Today’s Date: 6/24/19

 

Show Title: Romeo and Juliet

Director: Miriam Burrows

Assistant Directors: Austin Harleson and Amalia Oswald

Production Interns: Margot Flanders (Stage Manager) and Joseph Marsh (Dramaturg)

Rehearsal Room: Deming

 

What we did

Today, the cast began with veiwpoints in order to discover their characters’ movement. Following, we blocked the final tableau of play, before breaking into families and discovering their shared stories. The rest of the day was spent in textwork, especially pairing Romeo and Juliet and the two opposing sides from I.i.

 

Quick and Quotable

 

From the play (something that stood out to you particularly today)

 

“Say better, here comes one of my master’s kinsmen.” -Gregory, Act I scene i.

 

From the director (can be poignant, funny, or anything in between — can also be more than one, but keep it to three or fewer)

 

“Now this place smells like a theatre.”

 

From the cast (same as above)

 

“Our great-great-great grandfather… Nah, two greats is enough.”

“Montagues don’t walk.”

Production Insights (your thoughts as they pertain to who you are and who you want to be and what you are learning; 3-5 sentences minimum; can be as long as you like)

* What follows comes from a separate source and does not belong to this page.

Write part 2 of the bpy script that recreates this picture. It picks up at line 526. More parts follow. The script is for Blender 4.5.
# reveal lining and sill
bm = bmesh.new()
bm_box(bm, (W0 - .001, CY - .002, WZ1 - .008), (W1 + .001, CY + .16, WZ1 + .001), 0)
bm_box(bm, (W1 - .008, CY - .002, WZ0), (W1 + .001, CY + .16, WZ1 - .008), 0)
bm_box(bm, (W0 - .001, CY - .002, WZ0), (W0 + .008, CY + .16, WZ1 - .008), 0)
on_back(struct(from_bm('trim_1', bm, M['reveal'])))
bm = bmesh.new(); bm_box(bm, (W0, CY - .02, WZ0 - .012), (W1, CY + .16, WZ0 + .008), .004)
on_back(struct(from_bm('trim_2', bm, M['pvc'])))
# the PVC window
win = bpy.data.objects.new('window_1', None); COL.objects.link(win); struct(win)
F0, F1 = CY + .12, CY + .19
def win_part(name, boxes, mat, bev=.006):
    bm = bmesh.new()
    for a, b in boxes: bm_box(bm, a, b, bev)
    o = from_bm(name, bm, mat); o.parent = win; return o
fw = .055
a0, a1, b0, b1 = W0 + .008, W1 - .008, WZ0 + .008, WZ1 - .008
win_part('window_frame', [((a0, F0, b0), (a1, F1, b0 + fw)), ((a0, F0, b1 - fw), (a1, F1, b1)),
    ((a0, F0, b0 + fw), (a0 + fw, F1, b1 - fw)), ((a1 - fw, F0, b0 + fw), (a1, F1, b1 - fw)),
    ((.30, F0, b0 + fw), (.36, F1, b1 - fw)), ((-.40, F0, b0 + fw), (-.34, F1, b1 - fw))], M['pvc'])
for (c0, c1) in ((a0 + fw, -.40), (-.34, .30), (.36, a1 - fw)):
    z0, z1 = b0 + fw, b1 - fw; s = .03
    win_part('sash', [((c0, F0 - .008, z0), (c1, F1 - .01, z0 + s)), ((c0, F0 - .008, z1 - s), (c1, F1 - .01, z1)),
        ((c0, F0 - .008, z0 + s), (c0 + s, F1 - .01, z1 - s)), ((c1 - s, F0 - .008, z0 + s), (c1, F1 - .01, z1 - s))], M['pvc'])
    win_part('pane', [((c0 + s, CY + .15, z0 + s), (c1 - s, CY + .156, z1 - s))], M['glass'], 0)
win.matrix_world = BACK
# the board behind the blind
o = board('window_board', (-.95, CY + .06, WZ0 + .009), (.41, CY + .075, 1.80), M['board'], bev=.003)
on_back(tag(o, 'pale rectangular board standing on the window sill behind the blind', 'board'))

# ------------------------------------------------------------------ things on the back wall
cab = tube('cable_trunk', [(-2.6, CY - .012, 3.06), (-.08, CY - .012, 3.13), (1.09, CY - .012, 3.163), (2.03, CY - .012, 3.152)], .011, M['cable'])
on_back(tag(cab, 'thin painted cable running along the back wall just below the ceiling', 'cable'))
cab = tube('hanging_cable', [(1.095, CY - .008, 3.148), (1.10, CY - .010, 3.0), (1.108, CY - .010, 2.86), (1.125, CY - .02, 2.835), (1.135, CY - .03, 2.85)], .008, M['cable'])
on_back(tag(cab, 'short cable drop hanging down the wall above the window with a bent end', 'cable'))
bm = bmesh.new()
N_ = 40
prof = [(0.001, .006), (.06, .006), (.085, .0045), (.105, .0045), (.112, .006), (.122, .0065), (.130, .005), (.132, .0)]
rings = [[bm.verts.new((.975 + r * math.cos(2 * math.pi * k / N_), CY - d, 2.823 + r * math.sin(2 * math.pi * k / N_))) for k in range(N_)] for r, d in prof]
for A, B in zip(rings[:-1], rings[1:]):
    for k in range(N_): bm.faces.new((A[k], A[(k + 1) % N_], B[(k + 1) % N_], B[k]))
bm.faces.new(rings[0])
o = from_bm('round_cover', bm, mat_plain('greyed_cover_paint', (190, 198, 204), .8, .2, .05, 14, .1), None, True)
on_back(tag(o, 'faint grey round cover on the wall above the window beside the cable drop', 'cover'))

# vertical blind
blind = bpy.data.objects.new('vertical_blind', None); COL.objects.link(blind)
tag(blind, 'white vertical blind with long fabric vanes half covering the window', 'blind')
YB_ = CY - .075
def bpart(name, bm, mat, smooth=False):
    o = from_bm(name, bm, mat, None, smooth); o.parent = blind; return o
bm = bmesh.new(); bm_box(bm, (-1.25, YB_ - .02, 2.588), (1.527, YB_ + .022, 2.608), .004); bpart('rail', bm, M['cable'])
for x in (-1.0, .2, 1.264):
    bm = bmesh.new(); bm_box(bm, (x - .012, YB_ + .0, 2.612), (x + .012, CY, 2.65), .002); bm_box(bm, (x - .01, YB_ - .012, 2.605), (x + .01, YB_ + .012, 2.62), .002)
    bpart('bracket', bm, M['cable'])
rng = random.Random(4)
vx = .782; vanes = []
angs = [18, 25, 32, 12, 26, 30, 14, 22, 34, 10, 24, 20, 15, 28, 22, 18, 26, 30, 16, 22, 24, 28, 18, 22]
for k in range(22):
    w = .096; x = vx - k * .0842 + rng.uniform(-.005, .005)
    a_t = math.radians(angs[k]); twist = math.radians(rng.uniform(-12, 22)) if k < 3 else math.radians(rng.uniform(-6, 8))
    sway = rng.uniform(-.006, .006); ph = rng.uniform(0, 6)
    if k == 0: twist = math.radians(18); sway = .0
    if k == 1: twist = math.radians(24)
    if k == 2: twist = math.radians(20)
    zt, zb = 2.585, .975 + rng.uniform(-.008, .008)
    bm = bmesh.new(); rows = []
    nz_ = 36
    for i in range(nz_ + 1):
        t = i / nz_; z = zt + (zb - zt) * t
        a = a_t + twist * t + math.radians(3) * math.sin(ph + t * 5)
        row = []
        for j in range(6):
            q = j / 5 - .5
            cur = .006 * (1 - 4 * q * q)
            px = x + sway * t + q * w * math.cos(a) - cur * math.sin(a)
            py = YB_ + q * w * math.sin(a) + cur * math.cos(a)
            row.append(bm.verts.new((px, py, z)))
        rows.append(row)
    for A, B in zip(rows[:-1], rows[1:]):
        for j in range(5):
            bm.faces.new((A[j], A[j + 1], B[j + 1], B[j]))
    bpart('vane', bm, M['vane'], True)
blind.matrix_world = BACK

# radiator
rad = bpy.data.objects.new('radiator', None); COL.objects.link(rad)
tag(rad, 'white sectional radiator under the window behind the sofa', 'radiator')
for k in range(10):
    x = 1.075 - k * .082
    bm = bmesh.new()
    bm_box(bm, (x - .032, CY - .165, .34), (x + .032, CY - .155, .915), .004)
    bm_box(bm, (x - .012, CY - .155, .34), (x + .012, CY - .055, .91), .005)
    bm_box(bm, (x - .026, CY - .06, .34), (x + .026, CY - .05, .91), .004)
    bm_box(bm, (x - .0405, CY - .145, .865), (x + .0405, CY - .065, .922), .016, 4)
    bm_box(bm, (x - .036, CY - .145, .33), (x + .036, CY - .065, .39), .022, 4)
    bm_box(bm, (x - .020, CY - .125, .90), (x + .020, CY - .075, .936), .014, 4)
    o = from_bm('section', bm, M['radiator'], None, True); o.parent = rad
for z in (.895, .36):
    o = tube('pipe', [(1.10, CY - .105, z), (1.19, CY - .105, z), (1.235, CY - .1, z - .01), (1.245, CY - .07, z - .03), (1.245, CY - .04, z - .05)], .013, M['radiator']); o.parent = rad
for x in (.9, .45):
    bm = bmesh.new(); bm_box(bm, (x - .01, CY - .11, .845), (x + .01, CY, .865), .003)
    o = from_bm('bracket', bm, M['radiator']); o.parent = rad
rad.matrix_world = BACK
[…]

Today, one of our cast members pointed out an interesting textual anomaly. On Benvolio’s entrance, Gregory pushes Sampson to attack the Montagues by saying “say better, here comes one of my master’s kinsmen.” What doesn’t make sense here is that Benvolio is a Montague and Gregory is a Capulet. Why then does Gregory say his “master’s kinsman” is approaching? Several theories have been advanced by different productions, if the discrepancy is noted at all. Some direct Gregory’s line at Tybalt, whose entrance is then changed to earlier in the scene. One production makes Gregory mock the Montagues by sneering the line at Abraham. My own personal favorite explains the discrepancy by means of class: Gregory actually misidentifies Benvolio as a kinsman of his master on the grounds of his dress and obvious social difference. This goes along with the earlier line in the scene (paraphrased): “The quarrel is between our masters and us their men.” Other theories advances are that a textual error was made in having Tybalt enter later, but these barely hold up when check with the original texts of R&J. Quarto 1, printed in 1597 and greatly different and shorter than the later 1599 Quarto 2 text, on which the modern text is built, still has Benvolio’s entrance separate from Tybalt’s and earlier. This may have been the source of the confusion, since neither Benvolio or Tybalt speak in this portion of Scene i in the first Quarto. It still fails to explain why in the expanded Q2 text that Benvolio’s entrance is the catalyst of the brawl. Regardless of which solution a production chooses, the question remains, and illustrates what makes textwork so important in these plays. Where it may be shrugged off as an error or even ignored, looking closely leads to not only a radically different reading of the individual characters who begin the play but the reading of the play as a whole.